Melissa Tancredi again is leading a dominant Notre Dame defense in 2004.

Melissa Tancredi Repeats As BIG EAST Defensive Player Of The Week

Sept. 15, 2004

Notre Dame fifth-year defender Melissa Tancredi (Ancaster, Ontario) has repeated as the BIG EAST Conference defensive player of the week, after playing a lead role in wins at #11 Arizona State (2-1) and Texas Tech (3-0). Tancredi and the rest of the Irish defensive unit limited the Sun Devils and Red Raiders to 11 combined shots, five shots on goal and just two corner kicks during the weekend action.

A leading candidate for national player-of-the-year honors, Tancredi also picked a perfect time for her first goal of the season by converting a classic leaping volley shot on a free-kick service from fellow Canadian National Team member Katie Thorlakson to produce the game-winning goal at ASU.

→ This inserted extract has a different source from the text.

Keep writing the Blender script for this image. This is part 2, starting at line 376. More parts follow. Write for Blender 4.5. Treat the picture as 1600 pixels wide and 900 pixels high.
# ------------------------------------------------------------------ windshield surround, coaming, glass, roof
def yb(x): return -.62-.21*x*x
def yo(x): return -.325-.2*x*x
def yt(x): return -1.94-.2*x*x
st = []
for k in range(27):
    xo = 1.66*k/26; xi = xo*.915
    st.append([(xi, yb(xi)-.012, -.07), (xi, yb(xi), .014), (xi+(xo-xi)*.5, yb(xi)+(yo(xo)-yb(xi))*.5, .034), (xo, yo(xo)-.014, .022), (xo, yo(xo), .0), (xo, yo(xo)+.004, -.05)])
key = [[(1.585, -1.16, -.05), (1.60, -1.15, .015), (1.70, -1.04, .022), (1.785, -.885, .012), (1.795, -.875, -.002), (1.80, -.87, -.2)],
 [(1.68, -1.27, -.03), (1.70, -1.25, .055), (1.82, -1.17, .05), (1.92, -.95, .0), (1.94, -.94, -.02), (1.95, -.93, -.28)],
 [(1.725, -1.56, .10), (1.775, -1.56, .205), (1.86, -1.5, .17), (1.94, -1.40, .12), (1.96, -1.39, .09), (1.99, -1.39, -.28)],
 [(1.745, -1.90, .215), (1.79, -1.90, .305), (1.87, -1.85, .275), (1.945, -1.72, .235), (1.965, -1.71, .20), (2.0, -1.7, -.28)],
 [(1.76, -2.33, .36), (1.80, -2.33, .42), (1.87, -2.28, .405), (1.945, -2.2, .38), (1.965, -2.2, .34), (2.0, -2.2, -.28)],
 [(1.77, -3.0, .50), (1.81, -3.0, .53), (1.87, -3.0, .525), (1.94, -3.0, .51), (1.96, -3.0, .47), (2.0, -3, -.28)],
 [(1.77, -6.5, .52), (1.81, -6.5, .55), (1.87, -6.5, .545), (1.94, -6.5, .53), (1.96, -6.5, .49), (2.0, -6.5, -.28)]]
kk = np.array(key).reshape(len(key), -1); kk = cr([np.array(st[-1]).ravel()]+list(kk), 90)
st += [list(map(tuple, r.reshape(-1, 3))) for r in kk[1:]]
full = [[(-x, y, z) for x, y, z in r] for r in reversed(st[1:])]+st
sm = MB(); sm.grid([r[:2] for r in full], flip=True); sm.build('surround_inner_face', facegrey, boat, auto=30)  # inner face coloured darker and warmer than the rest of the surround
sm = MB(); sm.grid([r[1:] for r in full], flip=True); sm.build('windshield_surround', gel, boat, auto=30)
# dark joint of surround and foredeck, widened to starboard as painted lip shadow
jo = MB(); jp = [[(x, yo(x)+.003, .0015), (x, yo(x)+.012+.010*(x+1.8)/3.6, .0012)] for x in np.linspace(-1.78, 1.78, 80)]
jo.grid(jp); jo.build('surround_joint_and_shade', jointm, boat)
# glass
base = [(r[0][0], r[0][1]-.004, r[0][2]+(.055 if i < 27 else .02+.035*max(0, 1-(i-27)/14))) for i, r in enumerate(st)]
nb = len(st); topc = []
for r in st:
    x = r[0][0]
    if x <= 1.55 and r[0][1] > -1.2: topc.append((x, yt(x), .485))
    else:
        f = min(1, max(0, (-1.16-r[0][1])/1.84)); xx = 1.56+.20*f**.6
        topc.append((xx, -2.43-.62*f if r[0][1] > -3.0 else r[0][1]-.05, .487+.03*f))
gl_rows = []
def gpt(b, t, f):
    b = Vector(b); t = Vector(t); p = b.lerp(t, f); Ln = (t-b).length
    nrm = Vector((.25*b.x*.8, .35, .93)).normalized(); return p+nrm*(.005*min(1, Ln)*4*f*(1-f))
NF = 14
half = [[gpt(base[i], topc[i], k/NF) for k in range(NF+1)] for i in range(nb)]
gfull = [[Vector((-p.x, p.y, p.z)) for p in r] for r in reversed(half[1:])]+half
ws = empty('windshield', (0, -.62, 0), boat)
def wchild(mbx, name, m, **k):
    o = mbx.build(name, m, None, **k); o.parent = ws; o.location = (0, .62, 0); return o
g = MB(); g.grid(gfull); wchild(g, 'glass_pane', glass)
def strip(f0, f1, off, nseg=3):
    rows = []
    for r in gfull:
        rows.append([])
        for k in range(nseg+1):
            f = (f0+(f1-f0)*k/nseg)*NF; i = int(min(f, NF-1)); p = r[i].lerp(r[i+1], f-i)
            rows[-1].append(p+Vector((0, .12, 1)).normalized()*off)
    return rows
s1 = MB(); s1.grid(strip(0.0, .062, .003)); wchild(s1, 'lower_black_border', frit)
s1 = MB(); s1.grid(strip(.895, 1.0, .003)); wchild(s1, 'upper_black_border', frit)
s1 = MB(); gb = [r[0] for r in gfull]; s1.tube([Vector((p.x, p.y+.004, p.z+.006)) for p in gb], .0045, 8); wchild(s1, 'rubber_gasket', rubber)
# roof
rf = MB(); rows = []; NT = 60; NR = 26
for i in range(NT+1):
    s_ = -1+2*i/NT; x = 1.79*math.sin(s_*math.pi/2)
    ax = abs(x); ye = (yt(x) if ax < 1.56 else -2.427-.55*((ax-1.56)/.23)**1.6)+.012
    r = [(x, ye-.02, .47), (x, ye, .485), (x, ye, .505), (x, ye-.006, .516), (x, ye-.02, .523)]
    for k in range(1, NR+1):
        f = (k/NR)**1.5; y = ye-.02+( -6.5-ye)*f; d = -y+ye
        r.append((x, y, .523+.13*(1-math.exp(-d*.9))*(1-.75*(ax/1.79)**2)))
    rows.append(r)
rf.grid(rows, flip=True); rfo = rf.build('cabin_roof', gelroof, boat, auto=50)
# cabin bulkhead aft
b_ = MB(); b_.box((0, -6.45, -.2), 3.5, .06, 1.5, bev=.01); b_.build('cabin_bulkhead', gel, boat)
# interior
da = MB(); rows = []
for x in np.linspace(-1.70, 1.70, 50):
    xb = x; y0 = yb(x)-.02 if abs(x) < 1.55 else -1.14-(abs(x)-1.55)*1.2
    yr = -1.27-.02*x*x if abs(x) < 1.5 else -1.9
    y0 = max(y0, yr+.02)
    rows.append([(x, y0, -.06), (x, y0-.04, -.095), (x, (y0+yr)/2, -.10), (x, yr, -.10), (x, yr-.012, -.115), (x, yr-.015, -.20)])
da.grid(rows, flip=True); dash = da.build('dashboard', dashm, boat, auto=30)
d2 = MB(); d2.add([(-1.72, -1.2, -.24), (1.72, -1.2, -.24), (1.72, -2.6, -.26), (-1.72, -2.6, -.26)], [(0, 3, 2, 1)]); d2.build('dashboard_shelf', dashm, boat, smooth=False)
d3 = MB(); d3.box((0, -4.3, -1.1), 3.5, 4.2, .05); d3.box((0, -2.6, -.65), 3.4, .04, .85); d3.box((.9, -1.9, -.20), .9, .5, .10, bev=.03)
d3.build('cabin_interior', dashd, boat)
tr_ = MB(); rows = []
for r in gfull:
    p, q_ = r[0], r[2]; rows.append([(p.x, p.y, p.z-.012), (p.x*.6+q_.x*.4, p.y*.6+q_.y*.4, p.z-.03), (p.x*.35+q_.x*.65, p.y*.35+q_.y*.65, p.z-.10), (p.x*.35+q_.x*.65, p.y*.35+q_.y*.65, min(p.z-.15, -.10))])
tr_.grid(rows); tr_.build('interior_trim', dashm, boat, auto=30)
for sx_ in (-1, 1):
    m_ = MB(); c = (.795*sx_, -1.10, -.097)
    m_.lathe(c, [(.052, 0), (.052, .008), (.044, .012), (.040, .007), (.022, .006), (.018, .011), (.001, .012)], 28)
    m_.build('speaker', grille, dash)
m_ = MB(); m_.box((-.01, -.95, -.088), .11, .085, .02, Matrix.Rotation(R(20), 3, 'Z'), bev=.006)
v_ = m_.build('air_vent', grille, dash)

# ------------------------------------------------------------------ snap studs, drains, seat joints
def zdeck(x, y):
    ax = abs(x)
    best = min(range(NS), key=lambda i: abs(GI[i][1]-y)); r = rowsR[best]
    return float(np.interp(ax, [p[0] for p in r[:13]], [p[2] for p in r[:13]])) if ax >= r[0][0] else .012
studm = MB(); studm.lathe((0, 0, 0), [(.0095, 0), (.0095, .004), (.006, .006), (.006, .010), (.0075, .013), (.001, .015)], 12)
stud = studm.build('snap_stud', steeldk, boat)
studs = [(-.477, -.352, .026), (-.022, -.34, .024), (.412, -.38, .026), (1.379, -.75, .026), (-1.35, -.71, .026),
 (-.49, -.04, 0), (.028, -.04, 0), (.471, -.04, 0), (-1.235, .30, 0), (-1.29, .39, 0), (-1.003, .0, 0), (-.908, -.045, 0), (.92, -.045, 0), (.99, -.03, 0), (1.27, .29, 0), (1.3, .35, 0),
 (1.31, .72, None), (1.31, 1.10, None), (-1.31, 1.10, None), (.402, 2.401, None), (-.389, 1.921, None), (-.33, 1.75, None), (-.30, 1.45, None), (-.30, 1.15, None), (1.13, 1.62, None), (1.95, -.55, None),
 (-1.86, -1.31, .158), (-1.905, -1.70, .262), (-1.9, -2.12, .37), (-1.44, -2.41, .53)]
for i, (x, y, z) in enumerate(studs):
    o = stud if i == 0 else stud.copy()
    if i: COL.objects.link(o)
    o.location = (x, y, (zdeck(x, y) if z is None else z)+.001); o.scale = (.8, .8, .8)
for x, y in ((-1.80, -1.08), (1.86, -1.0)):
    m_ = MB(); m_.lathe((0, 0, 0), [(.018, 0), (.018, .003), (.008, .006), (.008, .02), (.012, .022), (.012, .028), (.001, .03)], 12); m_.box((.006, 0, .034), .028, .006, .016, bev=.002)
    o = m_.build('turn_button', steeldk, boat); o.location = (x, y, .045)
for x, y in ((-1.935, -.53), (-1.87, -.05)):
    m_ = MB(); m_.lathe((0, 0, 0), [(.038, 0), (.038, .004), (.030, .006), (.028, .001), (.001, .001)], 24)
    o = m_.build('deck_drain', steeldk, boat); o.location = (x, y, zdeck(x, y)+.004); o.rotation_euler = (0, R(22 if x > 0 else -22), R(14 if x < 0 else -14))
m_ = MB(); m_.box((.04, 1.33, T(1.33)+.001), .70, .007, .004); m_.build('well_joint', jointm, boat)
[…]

In other news, three national polls failed to follow the lead of Soccer America (which has ND ranked No. 1) – with the others instead leaving Notre Dame (6-0-0) second in their respective polls, behind North Carolina (5-0-1). Notre Dame is listed second in the NSCAA official coaches poll, the Soccer Times alternate coaches poll and the Soccer Buzz women’s soccer internet site poll.

The Soccer Times poll includes a geographically imbalanced group of 17 voting coaches, with five from the Pacific-10 Conference, three from the Atlantic Coast Conference and two each from the Big 12 and BIG EAST (plus one each from the Big 10, Southeasten, Mountain West, Colonial Athletic and Patriot League).

The NSCAA poll is voted on by members of the NSCAA national rankings committee (the NSCAA also releases weekly regional polls). The Soccer Buzz poll is determined by that website’s editor while staff members from Soccer America determine that weekly poll.

The season is only three weeks old but Notre Dame already is one of just 12 teams that are unbeaten and untied (out of 306 Division I women’s soccer teams). The BIG EAST (with ND and St. John’s) is one is one of three leagues with two of those teams (also Illinois and Michigan from Big-10 and Ivy League teams Princeton and Yale).

The 12 teams currently with perfect records include UNC Wilmington (7-0-0), six teams with 6-0-0 marks (ND, SJU, UC Riverside, Kansas, Wisconsin and Virginia) and three others with 5-0-0 records (Illinois, Washington and Yale), plus Chattanooga (4-0-0) and Princeton (3-0-0).

Notre Dame’s 6-0-0 record includes wins over three teams ranked in the top-15 at game time (1-0 vs. Stanford, 5-2 vs. Santa Clara, 2-1 at ASU), plus wins in the opening week over Baylor (5-0) and Eastern Illinois (3-0) and a 3-0 win at Texas Tech. Four of the Irish wins have come by three-plus goals, with Notre Dame owning a 21-5 season scoring edge plus a 136-33 shot margin (+103), 82-17 in shots on goal (+65) and 33-12 in corner kicks (+21).

Notre Dame’s early-season domination is all the more impressive when considering the talented players currently sidelined by injury or national-team commitments, among them: former all-BIG EAST midfielder Randi Scheller (hip injury, has applied for sixth year of eligibility after also missing ’03 season); all-region and all-BIG EAST forward Mary Boland (season-ending broken leg vs. SCU; may qualify for fifth year in ’05); and freshman forwards Kerri Hanks (training with U.S. team for Under-19 World Championship), Susan Pinnick (back injury suffered during summer club-team van accident) and Jannica Tjeder (has missed most of season due to ankle injury but could return this week). Hanks was ranked the nation’s No. 4 signee (per Soccer America) while Tjeder was 24th on that list, with Soccer Buzz listing Hanks on its top-25 recruit list and Pinnick on the top-50 (Tjeder, a native of Finland, was on Soccer Buzz’s list of top international signees).

North Carolina has played a comparable early-season schedule, with wins over Nebraska (1-0), California (4-2), Florida (3-0), Kennesaw State (1-0) and Mississippi State (4-1) to go along with last week’s scorelss tie at Tennessee. UNC’s season stat margins include 13-3 in scoring, 110-36 in shots (+74), 52-21 in shots on goal (+31) and 51-15 in corners (+36).